In secret, however, the leaders -- who were convinced America would lose the war -- kept the organization going, planning for the day when the Nazis took over. As Russ Bellant reported in Old Nazis, the New Right, and the Republican Party: Domestic Fascist Networks and Their Effect on U.S. Cold War Politics:
After Pearl Harbor and Germany's declaration of war on the United States, the America First Committee didn't go out of business as it officially declared on December 12, 1941. Five days later, a secret meeting of certain key leaders of America First took place in New York to plan for what they assumed (and hoped) would be the Axis victory in Europe and the Far East. "[T]he Committee has in reality gone underground," FBI Director J. Edgar Hoover reported to the White House. It began planning for the day when they would be the Americans with whom the victorious Nazis would negotiate a surrender. Finally, when the defeat of the Nazis by Allied powers was a foregone conclusion, the America First Committee secretly dissolved itself in 1944.
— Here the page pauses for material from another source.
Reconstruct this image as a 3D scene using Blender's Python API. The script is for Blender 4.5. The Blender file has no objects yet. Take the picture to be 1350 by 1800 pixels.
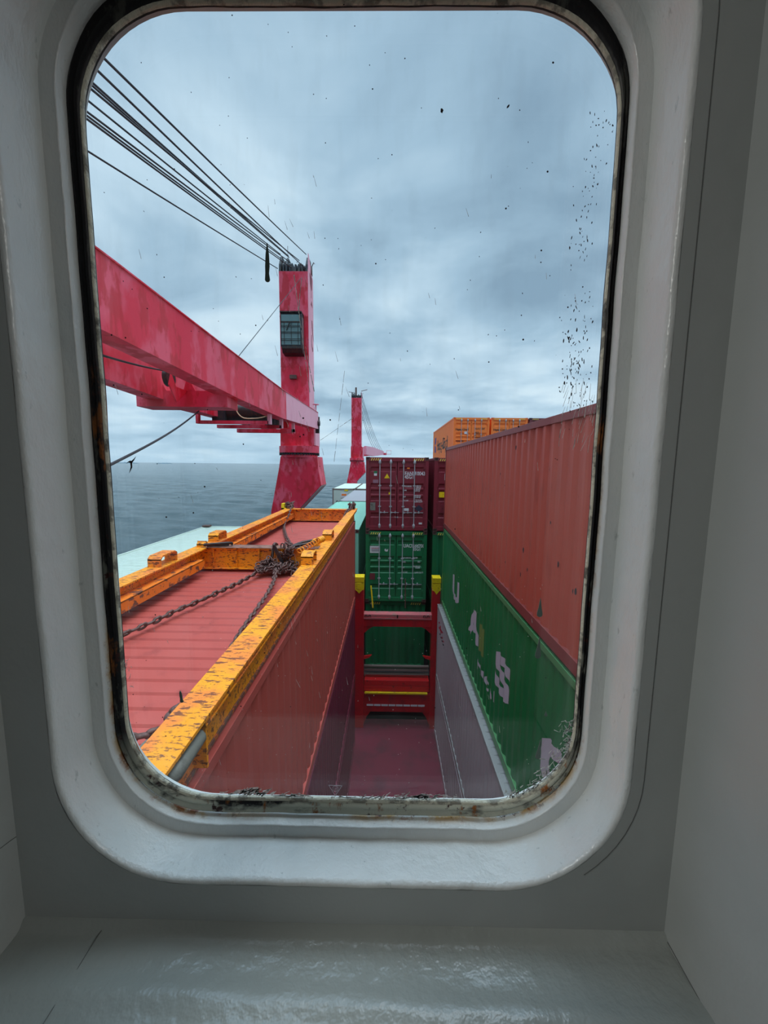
import bpy, bmesh, math, random
from mathutils import Vector, Matrix
random.seed(7)
SC = bpy.context.scene
C = SC.collection
PI = math.pi

# ------------------------------------------------------------------ camera
# ship's longitudinal axis is +Y, the camera stands at the origin of the ship frame
cam_d = bpy.data.cameras.new('camera'); cam = bpy.data.objects.new('camera', cam_d); C.objects.link(cam)
cam_d.sensor_fit = 'HORIZONTAL'; cam_d.sensor_width = 36.0; cam_d.lens = 36.0*692.0/1350.0
cam_d.clip_start = 0.01; cam_d.clip_end = 60000
cam.matrix_world = Matrix(((0.99986671, -0.01145899, 0.01162963, 0),
                           (0.01291215, 0.11907872, -0.99280085, 0),
                           (0.00999166, 0.99281869, 0.1192108, 0), (0, 0, 0, 1)))
SC.camera = cam
# ------------------------------------------------------------------ view
SC.view_settings.view_transform = 'Standard'; SC.view_settings.look = 'None'
SC.view_settings.exposure = 0.3; SC.view_settings.gamma = 1.0
SC.cycles.max_bounces = 10; SC.cycles.diffuse_bounces = 5; SC.cycles.transparent_max_bounces = 16

def lin(c):
    r = []
    for v in c[:3]:
        v /= 255.0
        r.append(v/12.92 if v <= 0.04045 else ((v+0.055)/1.055)**2.4)
    return (r[0], r[1], r[2], 1.0)

# ------------------------------------------------------------------ sky: overcast, brighter towards the zenith
SKY_ZENITH = 5.0
def make_world():
    w = bpy.data.worlds.new('overcast_sky'); SC.world = w; w.use_nodes = True
    nt = w.node_tree; N = nt.nodes; L = nt.links; N.clear()
    def n(t, **k):
        o = N.new(t)
        for a, b in k.items(): setattr(o, a, b)
        return o
    def m(op, a, b=None, clamp=False):
        o = n('ShaderNodeMath', operation=op, use_clamp=clamp)
        for i, v in enumerate((a, b)):
            if v is None: continue
            if isinstance(v, (int, float)): o.inputs[i].default_value = v
            else: L.new(v, o.inputs[i])
        return o.outputs[0]
    tc = n('ShaderNodeTexCoord'); sep = n('ShaderNodeSeparateXYZ'); L.new(tc.outputs['Generated'], sep.inputs[0])
    X, Y, Z = sep.outputs
    zz = m('ADD', m('MAXIMUM', Z, 0.0), 0.14)
    cmb = n('ShaderNodeCombineXYZ'); L.new(m('DIVIDE', X, zz), cmb.inputs[0]); L.new(m('DIVIDE', Y, zz), cmb.inputs[1])
    cmb.inputs[2].default_value = 3.7
    def noise(scale, detail, rough, dist=0.0):
        o = n('ShaderNodeTexNoise'); L.new(cmb.outputs[0], o.inputs['Vector'])
        o.inputs['Scale'].default_value = scale; o.inputs['Detail'].default_value = detail
        o.inputs['Roughness'].default_value = rough; o.inputs['Distortion'].default_value = dist
        return o.outputs['Fac']
    big = noise(0.7, 2, 0.45, 0.25); mid = noise(1.9, 6, 0.52, 0.3)
    v = m('ADD', m('MULTIPLY', big, 0.6), m('MULTIPLY', mid, 0.4))
    rp = n('ShaderNodeValToRGB'); L.new(v, rp.inputs[0]); e = rp.color_ramp.elements
    e[0].position = 0.36; e[0].color = lin((132, 160, 182))
    e[1].position = 0.66; e[1].color = lin((220, 238, 247))
    q = e.new(0.46); q.color = lin((158, 187, 208))
    q = e.new(0.55); q.color = lin((188, 213, 230))
    # pale band above the sea
    hz = m('SUBTRACT', 1.0, m('DIVIDE', m('MAXIMUM', Z, 0.0), 0.16), clamp=True)
    mx = n('ShaderNodeMix', data_type='RGBA'); L.new(m('MULTIPLY', hz, 0.75), mx.inputs[0])
    L.new(rp.outputs[0], mx.inputs[6]); mx.inputs[7].default_value = lin((176, 206, 226))
    # luminance of an overcast sky rises towards the zenith
    t = m('DIVIDE', m('SUBTRACT', Z, 0.77), 0.13, clamp=True)
    gain = m('ADD', 1.0, m('MULTIPLY', t, SKY_ZENITH))
    bg = n('ShaderNodeBackground'); L.new(mx.outputs[2], bg.inputs[0]); L.new(gain, bg.inputs[1])
    out = n('ShaderNodeOutputWorld'); L.new(bg.outputs[0], out.inputs[0])
make_world()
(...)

(Bellant's primary source, for those interested, was a Feb. 13, 1942 memo from J. Edgar Hoover to Major General Edwin M. Watson, Secretary to the President, which declared that America First had "gone underground.")

The meeting was held in the home of Edwin Sibley Webster, a wealthy Wall Street broker with Kidder, Peabody, and it featured a number of key American First members, including Lindbergh. The group reformed under a new name, Americans for Peace. One of the attendees, Horace Haase, left no doubt about the future activities of the gathering:
"It is obviously necessary for the leaders of the America First like Wood and Webster to keep quiet. But the organization should not be destroyed. I have never been in the limelight and have nothing to lose. I can remain active in a quiet way. I should like to offer to keep the files. We must get ready for the next attack which must be made upon this communistic administration."

The America Firsters' fantasies of serving as a future Vichy government in America gradually crumbled, of course, as the tide of the war turned. Americans for Peace quietly disbanded in late 1944.